It would seem almost impossible for Terri Dial to look bad as CEO of Citigroup's North American banking operations.
If she manages to turn around the business, Dial will be a hero. And if she doesn't, who would blame her, given that Citigroup must offload $600 billion in so-called "noncore" assets, many of which are troubled?
Citigroup has already shifted many of the troubled assets to Citi Holdings, but the core business operations under Citicorp still hold a "huge stock" of problem assets, says Joe Scott, senior director at Fitch Ratings. "They have a very high charge-off experience in credit cards, in first mortgages and in home-equity loans. So that's weighing on the results for Citi as a whole."
This could be another opportunity for Dial to dig in and affect the kind of double-digit growth for which she was credited at Wells Fargo & Co. She ended her nearly 30-year career there in 2001 after having worked her way up to president and CEO of the Wells Fargo Bank subsidiary.
Relative to competitors like Wells Fargo, Citigroup is an underdog when it comes to retail banking in the U.S., making Dial's job more challenging.
"Citi has a relatively weak retail banking presence in the U.S. versus its major rivals Wells Fargo, JPMorgan Chase and Bank of America," Scott says. "The branch network is much smaller, it's much more concentrated, particularly in the Northeast, and the deposit share is much smaller. So these would be key challenges competing against these much larger rivals."
Dial left Lloyds TSB to join Citigroup in June 2008. As CEO of consumer banking North America, she is responsible for consumer and small-business banking, Citi-branded credit cards, commercial banking, and personal wealth management. Dial is also the global head of consumer strategy, directing consumer-banking strategy worldwide in collaboration with Citi's regional CEOs.

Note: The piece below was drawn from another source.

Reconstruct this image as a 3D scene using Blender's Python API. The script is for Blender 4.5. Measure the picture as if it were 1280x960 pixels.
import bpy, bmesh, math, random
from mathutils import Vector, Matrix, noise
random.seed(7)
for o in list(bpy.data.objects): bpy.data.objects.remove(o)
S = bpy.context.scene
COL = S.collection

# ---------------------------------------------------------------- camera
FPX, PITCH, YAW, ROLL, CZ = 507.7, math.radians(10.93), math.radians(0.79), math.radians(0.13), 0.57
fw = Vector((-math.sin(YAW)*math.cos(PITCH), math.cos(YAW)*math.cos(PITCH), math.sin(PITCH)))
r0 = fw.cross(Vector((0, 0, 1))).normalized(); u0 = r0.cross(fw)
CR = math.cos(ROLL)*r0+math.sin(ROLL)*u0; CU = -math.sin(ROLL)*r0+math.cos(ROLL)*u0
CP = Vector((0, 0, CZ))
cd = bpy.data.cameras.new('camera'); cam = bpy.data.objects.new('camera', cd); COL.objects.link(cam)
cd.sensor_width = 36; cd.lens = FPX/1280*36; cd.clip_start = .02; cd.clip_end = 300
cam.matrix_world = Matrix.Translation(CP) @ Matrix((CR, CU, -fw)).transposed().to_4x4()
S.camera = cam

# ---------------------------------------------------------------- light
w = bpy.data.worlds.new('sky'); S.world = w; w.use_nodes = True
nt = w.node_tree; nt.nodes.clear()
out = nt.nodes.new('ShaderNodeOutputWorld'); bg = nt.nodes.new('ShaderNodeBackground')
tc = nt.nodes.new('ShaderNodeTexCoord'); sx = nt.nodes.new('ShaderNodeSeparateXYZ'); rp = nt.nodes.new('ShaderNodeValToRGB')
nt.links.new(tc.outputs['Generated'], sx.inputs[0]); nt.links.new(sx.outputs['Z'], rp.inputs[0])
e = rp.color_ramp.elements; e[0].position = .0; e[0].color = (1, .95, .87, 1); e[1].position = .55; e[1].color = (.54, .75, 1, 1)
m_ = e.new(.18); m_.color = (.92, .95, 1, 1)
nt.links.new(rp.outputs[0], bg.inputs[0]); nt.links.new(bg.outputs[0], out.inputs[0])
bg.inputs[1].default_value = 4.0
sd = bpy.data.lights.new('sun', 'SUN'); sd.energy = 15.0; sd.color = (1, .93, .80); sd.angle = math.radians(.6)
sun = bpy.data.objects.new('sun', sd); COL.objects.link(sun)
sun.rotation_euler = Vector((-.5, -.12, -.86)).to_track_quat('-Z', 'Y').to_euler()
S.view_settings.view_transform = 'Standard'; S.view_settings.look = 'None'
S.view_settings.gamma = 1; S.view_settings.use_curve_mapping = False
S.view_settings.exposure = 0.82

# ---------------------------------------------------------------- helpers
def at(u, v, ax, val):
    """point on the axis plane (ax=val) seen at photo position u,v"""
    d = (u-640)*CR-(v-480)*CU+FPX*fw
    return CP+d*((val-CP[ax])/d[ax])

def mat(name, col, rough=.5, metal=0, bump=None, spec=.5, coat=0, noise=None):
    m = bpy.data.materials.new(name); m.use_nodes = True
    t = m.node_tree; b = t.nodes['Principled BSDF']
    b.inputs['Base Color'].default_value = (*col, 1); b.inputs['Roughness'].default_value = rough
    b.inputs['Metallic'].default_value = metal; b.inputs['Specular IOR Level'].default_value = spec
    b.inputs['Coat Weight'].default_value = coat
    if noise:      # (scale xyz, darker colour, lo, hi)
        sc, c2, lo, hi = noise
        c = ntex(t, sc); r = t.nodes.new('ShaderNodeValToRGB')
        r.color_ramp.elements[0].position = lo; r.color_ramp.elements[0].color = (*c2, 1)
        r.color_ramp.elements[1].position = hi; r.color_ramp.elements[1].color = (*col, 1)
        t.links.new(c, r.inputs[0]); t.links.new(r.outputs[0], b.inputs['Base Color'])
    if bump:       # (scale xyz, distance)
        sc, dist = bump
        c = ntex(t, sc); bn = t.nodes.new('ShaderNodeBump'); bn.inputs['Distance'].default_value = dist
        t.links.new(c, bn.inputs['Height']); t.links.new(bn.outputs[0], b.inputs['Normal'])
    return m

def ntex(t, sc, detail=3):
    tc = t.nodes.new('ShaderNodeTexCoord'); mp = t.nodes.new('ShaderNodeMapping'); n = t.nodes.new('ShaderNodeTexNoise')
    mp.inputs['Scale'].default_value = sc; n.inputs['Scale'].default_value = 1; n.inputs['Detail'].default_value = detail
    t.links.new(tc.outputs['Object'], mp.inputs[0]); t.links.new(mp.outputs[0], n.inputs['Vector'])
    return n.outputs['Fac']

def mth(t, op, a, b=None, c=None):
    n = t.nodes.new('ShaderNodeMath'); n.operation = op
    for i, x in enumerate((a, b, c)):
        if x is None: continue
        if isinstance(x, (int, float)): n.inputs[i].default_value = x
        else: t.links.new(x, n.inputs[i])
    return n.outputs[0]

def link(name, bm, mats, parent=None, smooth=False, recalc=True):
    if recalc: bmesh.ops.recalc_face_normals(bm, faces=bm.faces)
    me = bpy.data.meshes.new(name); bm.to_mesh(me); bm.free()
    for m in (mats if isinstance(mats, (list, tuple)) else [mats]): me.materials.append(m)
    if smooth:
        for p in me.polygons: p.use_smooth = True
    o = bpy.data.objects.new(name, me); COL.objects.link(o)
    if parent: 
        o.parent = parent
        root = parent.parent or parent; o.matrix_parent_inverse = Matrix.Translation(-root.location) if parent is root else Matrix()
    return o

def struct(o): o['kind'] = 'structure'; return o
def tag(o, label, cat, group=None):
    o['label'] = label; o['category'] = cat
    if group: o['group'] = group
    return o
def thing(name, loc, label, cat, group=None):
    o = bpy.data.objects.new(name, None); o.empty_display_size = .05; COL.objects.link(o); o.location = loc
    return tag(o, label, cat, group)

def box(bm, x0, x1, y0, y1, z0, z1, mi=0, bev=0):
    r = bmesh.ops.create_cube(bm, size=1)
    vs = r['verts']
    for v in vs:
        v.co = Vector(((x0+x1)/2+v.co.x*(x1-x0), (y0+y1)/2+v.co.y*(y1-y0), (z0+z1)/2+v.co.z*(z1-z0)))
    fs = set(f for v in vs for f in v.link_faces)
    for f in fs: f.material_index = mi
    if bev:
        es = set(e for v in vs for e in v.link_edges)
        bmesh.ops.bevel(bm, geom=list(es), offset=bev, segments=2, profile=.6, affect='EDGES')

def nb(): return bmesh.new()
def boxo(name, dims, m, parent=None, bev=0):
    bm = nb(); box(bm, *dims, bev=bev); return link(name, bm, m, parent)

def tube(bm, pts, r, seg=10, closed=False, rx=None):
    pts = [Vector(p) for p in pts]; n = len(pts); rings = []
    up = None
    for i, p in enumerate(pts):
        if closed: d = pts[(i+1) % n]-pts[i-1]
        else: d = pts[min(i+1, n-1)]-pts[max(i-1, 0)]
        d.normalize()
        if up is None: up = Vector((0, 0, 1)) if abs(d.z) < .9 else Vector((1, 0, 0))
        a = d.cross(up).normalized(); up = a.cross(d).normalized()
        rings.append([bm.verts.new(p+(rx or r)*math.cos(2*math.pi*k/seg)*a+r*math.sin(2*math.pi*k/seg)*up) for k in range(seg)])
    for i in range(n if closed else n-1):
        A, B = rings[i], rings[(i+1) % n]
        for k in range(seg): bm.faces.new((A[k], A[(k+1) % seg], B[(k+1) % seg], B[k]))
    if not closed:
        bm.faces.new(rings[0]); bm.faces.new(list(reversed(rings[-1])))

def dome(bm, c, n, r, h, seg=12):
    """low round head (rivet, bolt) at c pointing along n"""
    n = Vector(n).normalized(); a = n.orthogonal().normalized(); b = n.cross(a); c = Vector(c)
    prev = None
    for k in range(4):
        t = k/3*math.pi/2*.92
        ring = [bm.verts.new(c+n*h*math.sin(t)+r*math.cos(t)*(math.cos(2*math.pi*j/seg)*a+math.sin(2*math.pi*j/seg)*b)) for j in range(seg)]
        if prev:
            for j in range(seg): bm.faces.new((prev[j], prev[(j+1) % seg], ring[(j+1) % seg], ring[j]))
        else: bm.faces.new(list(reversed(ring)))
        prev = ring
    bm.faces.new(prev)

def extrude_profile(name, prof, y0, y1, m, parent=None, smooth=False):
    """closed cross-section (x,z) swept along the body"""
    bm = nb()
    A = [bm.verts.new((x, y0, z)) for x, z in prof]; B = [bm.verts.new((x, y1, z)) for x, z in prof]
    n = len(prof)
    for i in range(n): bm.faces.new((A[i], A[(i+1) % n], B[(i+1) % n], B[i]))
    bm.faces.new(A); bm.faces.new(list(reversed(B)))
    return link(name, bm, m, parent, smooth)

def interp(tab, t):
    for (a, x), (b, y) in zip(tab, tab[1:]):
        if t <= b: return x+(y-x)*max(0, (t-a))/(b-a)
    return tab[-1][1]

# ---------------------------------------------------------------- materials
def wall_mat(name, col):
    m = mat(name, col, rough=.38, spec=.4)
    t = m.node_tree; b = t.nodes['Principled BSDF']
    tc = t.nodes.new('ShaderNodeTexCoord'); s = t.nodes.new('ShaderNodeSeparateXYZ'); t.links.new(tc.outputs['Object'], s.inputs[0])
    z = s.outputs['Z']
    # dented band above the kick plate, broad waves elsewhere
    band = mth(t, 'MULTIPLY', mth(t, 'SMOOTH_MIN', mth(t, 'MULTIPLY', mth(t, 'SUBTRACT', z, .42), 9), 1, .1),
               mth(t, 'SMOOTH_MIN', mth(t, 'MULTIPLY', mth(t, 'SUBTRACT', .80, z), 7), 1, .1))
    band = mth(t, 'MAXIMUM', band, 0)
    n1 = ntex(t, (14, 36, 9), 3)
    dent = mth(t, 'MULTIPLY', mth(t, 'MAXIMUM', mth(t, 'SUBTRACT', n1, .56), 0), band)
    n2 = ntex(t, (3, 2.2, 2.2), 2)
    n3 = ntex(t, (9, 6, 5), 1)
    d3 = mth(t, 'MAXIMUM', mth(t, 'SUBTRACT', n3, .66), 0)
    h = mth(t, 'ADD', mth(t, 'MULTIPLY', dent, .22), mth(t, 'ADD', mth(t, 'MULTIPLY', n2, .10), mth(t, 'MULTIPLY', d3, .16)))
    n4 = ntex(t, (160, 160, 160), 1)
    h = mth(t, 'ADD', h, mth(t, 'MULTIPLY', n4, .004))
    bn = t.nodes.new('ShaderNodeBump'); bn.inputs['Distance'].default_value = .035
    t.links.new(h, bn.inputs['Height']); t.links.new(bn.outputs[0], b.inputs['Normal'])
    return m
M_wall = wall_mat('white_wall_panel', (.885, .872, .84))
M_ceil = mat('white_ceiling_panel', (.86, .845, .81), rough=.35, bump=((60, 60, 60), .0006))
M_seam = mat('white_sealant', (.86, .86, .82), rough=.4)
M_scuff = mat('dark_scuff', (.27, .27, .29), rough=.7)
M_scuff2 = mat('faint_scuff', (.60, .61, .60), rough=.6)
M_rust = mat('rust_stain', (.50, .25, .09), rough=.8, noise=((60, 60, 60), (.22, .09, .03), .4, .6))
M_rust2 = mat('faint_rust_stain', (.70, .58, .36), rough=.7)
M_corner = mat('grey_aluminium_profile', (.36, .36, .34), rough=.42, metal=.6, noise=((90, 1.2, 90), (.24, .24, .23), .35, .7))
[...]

As Citigroup continues to jettison ancillary businesses, such as Nikko Cordial Securities Inc., it's looking more and more like the old Citicorp of decades past, Scott says. This means more of a focus on the core banking business that Dial oversees.
"I think at times in the past, the U.S. franchise was neglected as they pursued international growth," Scott says. "It is a piece of the core institution going forward, but trying to reenergize U.S. retail operations and grow that again is certainly another challenge."